Input material:
— Start —

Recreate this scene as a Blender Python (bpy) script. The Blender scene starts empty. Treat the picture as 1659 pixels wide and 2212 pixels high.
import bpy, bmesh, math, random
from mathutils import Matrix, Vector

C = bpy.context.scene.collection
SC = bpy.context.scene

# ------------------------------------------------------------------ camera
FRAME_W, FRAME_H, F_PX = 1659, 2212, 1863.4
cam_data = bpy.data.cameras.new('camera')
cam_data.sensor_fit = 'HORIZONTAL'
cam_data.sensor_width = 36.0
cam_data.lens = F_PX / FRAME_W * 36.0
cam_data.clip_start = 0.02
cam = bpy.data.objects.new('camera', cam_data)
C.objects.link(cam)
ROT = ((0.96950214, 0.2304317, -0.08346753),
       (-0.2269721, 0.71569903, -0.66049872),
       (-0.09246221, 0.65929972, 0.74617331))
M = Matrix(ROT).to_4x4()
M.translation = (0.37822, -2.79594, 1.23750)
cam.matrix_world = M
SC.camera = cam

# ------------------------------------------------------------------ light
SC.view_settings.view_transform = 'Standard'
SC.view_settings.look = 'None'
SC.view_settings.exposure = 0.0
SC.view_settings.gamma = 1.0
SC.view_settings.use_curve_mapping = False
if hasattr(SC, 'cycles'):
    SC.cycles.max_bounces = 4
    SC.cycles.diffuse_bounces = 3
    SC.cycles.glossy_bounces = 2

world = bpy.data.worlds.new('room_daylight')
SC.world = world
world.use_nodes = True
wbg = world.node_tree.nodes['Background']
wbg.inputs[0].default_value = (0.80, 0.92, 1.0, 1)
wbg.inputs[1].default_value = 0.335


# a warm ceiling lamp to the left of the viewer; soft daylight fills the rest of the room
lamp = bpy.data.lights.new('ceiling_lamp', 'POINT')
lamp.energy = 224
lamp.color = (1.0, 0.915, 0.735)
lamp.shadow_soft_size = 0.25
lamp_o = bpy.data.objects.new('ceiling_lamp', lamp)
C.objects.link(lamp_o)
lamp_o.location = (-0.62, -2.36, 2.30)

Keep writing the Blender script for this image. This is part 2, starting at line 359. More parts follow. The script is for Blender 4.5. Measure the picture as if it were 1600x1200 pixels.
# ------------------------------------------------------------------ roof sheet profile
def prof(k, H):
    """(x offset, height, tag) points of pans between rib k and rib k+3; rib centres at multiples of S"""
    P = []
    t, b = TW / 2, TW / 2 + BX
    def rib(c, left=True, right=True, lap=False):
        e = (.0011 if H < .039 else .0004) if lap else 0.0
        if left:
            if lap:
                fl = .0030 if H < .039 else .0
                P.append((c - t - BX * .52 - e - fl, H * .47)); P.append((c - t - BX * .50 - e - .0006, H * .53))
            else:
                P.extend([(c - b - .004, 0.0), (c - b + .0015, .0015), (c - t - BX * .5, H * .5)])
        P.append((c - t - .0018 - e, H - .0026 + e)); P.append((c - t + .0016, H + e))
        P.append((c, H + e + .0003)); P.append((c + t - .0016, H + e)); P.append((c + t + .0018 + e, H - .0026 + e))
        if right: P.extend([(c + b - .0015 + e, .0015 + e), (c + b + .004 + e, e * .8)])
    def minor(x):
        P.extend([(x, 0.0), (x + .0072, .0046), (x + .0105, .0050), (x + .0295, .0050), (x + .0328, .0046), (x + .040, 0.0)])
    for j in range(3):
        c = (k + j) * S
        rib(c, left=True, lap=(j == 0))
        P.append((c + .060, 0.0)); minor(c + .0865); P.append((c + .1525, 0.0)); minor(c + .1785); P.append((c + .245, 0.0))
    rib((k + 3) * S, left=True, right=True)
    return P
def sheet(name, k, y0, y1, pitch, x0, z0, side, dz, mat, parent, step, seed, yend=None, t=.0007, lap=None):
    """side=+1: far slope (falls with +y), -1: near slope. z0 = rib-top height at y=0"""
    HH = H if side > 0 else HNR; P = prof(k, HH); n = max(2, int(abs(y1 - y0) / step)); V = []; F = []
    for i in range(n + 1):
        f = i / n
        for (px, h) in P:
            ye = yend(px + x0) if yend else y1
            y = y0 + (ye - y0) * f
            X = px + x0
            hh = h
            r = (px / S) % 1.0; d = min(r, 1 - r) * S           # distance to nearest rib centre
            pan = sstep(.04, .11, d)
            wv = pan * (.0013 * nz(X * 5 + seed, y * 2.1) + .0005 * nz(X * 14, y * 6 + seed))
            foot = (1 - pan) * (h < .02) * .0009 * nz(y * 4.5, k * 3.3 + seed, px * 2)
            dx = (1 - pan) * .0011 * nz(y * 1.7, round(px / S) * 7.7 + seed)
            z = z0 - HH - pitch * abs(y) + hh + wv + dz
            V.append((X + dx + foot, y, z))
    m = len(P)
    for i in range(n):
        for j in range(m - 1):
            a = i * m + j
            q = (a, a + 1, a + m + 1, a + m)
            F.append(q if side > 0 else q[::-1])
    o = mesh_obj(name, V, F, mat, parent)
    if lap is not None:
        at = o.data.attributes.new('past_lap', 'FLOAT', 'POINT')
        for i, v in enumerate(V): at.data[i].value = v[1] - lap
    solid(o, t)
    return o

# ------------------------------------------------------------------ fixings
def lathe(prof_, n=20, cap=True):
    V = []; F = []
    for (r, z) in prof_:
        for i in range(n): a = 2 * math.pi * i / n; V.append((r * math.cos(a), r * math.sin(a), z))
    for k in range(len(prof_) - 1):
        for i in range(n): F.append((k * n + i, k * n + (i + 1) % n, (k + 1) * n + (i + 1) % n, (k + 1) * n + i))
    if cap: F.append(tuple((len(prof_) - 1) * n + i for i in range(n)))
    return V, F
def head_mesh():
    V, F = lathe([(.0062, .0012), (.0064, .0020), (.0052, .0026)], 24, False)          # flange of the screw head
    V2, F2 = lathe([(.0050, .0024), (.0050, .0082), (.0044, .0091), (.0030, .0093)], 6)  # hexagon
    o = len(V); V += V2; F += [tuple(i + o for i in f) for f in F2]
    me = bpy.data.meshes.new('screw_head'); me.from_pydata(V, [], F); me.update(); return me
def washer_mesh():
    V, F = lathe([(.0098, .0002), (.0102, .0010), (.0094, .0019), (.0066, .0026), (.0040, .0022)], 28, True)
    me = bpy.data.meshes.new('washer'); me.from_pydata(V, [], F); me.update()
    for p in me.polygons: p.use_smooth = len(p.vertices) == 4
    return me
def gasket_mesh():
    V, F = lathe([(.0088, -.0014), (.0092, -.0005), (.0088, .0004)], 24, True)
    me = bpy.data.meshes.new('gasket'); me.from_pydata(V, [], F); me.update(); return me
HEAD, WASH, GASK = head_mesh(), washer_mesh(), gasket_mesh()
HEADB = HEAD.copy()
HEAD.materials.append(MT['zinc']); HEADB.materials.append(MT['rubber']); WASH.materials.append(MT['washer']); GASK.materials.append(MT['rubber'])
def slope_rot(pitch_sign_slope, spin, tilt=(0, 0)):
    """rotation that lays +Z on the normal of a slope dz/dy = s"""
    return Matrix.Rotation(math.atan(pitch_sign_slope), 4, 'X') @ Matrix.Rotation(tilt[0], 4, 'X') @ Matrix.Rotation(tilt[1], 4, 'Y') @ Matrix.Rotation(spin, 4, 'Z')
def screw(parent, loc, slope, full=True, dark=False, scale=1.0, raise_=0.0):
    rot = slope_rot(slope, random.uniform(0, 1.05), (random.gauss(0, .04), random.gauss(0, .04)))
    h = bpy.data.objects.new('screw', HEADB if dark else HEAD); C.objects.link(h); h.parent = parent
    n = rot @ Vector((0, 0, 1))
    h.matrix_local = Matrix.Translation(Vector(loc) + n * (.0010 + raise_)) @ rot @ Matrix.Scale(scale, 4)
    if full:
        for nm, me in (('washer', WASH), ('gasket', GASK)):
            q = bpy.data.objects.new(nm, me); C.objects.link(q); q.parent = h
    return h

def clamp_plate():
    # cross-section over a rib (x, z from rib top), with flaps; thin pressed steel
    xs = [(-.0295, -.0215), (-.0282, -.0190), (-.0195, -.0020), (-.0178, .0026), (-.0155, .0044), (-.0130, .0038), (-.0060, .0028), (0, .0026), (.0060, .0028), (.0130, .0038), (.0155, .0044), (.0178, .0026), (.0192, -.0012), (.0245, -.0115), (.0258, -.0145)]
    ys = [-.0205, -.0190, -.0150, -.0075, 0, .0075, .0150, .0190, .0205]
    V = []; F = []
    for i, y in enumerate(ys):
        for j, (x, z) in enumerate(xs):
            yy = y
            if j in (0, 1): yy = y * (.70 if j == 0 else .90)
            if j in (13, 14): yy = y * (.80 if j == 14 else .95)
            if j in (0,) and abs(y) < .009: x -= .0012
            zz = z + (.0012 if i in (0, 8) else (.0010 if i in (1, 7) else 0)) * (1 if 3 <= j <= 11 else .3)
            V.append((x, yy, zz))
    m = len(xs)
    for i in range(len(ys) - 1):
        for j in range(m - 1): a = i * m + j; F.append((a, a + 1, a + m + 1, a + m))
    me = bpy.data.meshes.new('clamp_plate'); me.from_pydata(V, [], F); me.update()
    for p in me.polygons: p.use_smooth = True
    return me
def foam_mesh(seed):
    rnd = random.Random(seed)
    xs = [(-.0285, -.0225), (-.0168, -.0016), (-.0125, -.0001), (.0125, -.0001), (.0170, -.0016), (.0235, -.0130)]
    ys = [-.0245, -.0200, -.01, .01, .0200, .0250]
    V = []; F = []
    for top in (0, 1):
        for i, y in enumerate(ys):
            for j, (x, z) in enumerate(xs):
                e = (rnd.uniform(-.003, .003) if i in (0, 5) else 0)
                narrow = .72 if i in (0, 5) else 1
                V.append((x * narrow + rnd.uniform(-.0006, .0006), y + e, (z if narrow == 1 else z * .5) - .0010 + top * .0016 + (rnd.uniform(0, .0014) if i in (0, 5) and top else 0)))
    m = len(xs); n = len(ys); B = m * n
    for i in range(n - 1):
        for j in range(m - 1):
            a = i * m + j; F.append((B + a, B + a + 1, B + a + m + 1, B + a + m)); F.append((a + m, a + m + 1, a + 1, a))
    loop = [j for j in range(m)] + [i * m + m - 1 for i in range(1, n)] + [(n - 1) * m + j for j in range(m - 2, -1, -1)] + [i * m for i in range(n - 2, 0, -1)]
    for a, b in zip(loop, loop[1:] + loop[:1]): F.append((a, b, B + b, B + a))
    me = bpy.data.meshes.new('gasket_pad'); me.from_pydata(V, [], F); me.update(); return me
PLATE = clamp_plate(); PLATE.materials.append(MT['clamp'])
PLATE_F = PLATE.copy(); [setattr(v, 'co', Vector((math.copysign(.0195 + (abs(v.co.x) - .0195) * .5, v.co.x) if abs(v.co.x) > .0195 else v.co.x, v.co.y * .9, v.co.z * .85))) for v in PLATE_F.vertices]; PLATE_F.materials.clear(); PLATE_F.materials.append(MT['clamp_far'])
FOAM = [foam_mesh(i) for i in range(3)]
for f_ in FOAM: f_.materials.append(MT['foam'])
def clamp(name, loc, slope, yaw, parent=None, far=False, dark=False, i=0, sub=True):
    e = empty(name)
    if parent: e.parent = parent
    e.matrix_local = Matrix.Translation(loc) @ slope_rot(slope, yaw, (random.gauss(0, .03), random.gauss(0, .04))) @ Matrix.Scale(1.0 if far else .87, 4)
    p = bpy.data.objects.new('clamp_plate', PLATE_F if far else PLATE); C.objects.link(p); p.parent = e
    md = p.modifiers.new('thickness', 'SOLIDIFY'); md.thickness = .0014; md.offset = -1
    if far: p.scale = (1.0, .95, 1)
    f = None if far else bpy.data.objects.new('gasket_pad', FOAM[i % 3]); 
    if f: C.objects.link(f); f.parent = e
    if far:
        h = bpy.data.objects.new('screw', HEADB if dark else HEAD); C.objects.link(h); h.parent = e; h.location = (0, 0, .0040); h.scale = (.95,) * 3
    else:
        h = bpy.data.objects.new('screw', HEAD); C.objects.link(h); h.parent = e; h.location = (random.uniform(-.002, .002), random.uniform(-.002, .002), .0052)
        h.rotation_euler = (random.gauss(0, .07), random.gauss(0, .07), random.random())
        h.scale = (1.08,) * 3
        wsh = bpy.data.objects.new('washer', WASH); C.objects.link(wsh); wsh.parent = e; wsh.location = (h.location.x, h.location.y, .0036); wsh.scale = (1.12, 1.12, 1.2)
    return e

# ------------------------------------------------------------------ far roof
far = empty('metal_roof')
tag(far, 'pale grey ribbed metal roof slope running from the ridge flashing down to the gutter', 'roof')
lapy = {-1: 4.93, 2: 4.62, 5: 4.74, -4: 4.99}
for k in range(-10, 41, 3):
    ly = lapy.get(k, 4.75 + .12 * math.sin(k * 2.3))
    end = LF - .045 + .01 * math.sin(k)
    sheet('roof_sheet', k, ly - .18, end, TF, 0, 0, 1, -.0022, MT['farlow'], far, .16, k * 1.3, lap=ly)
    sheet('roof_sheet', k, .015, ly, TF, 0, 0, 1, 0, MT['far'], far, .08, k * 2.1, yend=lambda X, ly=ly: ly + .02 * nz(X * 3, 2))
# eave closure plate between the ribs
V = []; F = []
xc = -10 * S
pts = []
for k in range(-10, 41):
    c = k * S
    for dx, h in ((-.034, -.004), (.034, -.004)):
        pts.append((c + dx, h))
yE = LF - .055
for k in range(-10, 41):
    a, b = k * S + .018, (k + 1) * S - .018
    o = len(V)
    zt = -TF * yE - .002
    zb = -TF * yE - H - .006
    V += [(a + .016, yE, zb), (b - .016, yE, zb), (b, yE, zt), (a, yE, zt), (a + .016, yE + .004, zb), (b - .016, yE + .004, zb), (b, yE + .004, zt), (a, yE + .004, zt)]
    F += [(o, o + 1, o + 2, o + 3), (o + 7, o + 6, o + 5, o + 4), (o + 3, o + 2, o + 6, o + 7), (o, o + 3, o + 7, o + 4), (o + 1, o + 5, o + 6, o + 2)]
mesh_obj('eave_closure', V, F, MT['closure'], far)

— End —

Exercise task: Print exactly, and only, the lines beginning at the top of the listing and ending at the line with "SC.camera = cam".

Answer below:
Recreate this scene as a Blender Python (bpy) script. The Blender scene starts empty. Treat the picture as 1659 pixels wide and 2212 pixels high.
import bpy, bmesh, math, random
from mathutils import Matrix, Vector

C = bpy.context.scene.collection
SC = bpy.context.scene

# ------------------------------------------------------------------ camera
FRAME_W, FRAME_H, F_PX = 1659, 2212, 1863.4
cam_data = bpy.data.cameras.new('camera')
cam_data.sensor_fit = 'HORIZONTAL'
cam_data.sensor_width = 36.0
cam_data.lens = F_PX / FRAME_W * 36.0
cam_data.clip_start = 0.02
cam = bpy.data.objects.new('camera', cam_data)
C.objects.link(cam)
ROT = ((0.96950214, 0.2304317, -0.08346753),
       (-0.2269721, 0.71569903, -0.66049872),
       (-0.09246221, 0.65929972, 0.74617331))
M = Matrix(ROT).to_4x4()
M.translation = (0.37822, -2.79594, 1.23750)
cam.matrix_world = M
SC.camera = cam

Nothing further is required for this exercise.